Sorry for the lack of posts lately, but there was a week long internet breakdown here on the Ashram. Now I’m back and decided to share my excitement about traveling to Nepal with a Nepal-themed story.
From Women’s E-News:
A new government proposal would give engaged couples $670 dollars if the bride-t0-be is a widow. A local organization – Women for Human Rights – find many problems with this legislation however.
Rajin Rayamajhi, a lawyer with Women for Human Rights, likened the proposal to “buying and selling a woman.”
Many single women, as widows here prefer to be called, are illiterate and only 2 percent have higher education. Rayamajhi said the proposal would be difficult for many to understand. This makes them vulnerable to men who would marry them for the money and then leave, taking all the funds.
She also slammed the payments for increasing the risk of violence and trafficking once widows were again under the control of a husband. Critics further say that the proposed legislation encourages a different kind of dowry, though the Nepali government has been trying to eliminate that system, and advances the notion that a woman’s security and empowerment is dependent on marriage and men.
Although the group encourages young widows to marry, they stress the importance of independence before remarrying. Widows in Nepal face many rules as single women.
Single women are not to wear jewelry or bright colors, especially red; they are not to eat meat or seasoned food; not allowed to participate in celebrations; and often not even allowed to touch other people. Their increased dependency on living relatives makes them more vulnerable to, and often the victims of, verbal, physical and sexual abuse and frequently their property and inheritance rights are violated.
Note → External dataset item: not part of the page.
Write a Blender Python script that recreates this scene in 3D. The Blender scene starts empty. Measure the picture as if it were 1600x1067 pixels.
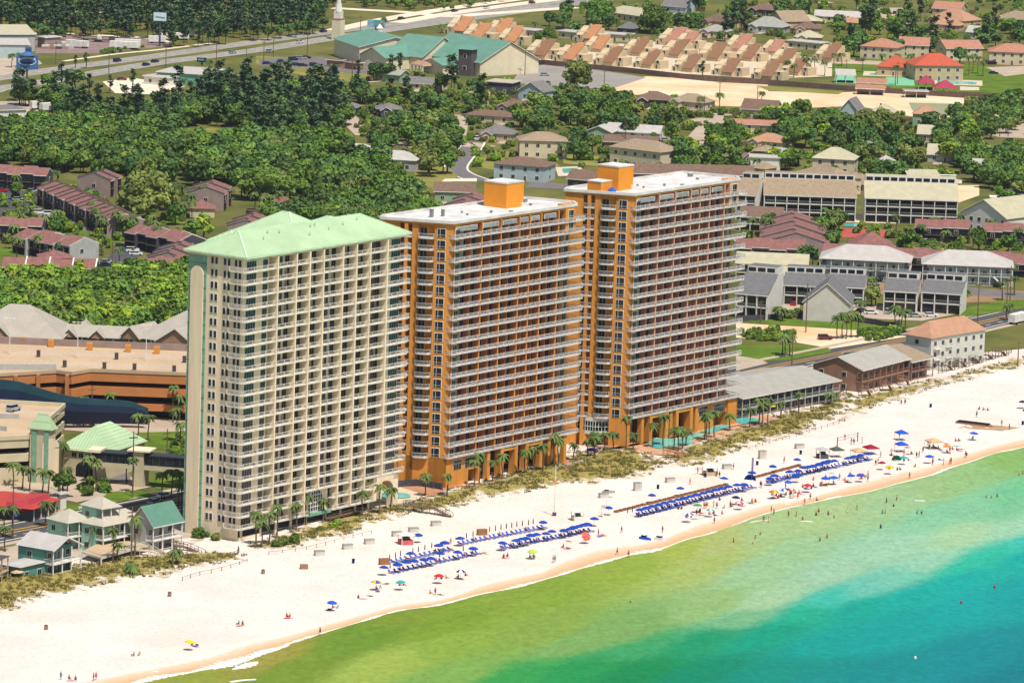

The practice of Sati, where women were ritually burned on their husband’s funeral pyres, was outlawed a century ago.
“One minute you have everything and the next it’s gone,” said Thapa, whose own husband died 20 years ago while serving as a physician with the United Nations in the first Iraq War. She was left with three sons aged 4, 9 and 10.
Almost immediately her relatives forcibly removed her treasured diamond nose ring, which she’d worn since receiving it at 14 from her parents as a gift for completing high school. She was made to wear colorless clothing and at her brother’s wedding she was not allowed to help with the preparations. As a widow, she was considered bad luck.